Implementing GenAI can accelerate time to value because GenAI requires less IT lift than other new technologies, especially if carriers leverage knowledgeable vendors. GenAI can integrate with existing tools and processes vs. requiring the development of new platforms or full process redesigns.

Limitations on the Use of GenAI in Claims

As powerful as it is, GenAI does not eliminate the need for human expertise, discretion, and empathy in the claims process. For example, carriers should apply GenAI cautiously, if at all, for life insurance claims involving the death of a policyholder. These claims’ sensitivity and emotional nature require an empathetic, human approach. Virtual assistants or other GenAI interactions could be perceived as impersonal and inappropriate.

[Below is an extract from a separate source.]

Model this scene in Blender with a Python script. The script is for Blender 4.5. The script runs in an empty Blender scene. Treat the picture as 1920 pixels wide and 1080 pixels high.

More generally, GenAI can provide information to support claims assessment but cannot make final decisions on coverage or payment amounts. Those determinations require a licensed claims professional.

Adopting GenAI Is an Iterative Process

As new technologies like GenAI transform claims processes, insurance leaders play a key role in guiding their organizations through adapting to new practices. Insurers must balance enabling cutting-edge capabilities while ensuring that claim outcomes, especially loss costs, don’t erode.

Adjusters have tremendous expertise, which, when coupled with a thoughtful change management strategy, claims organizations can use to improve continuously and extend how AI makes experts more effective and the process more customer-centric. Insurers should modify legacy claims workflows and organization to maximize benefits from AI augmentation. This adaptive approach enables people and AI systems to work synergistically.

GenAI Is Powerful but Will Require Considered Action in Claims

GenAI has the potential to improve claims processes and increase efficiencies, especially for adjusters. However, claims is a domain where many tasks are not appropriate for GenAI, so careful governance and change management will be especially important to ensure the thoughtful integration of GenAI into appropriate tasks.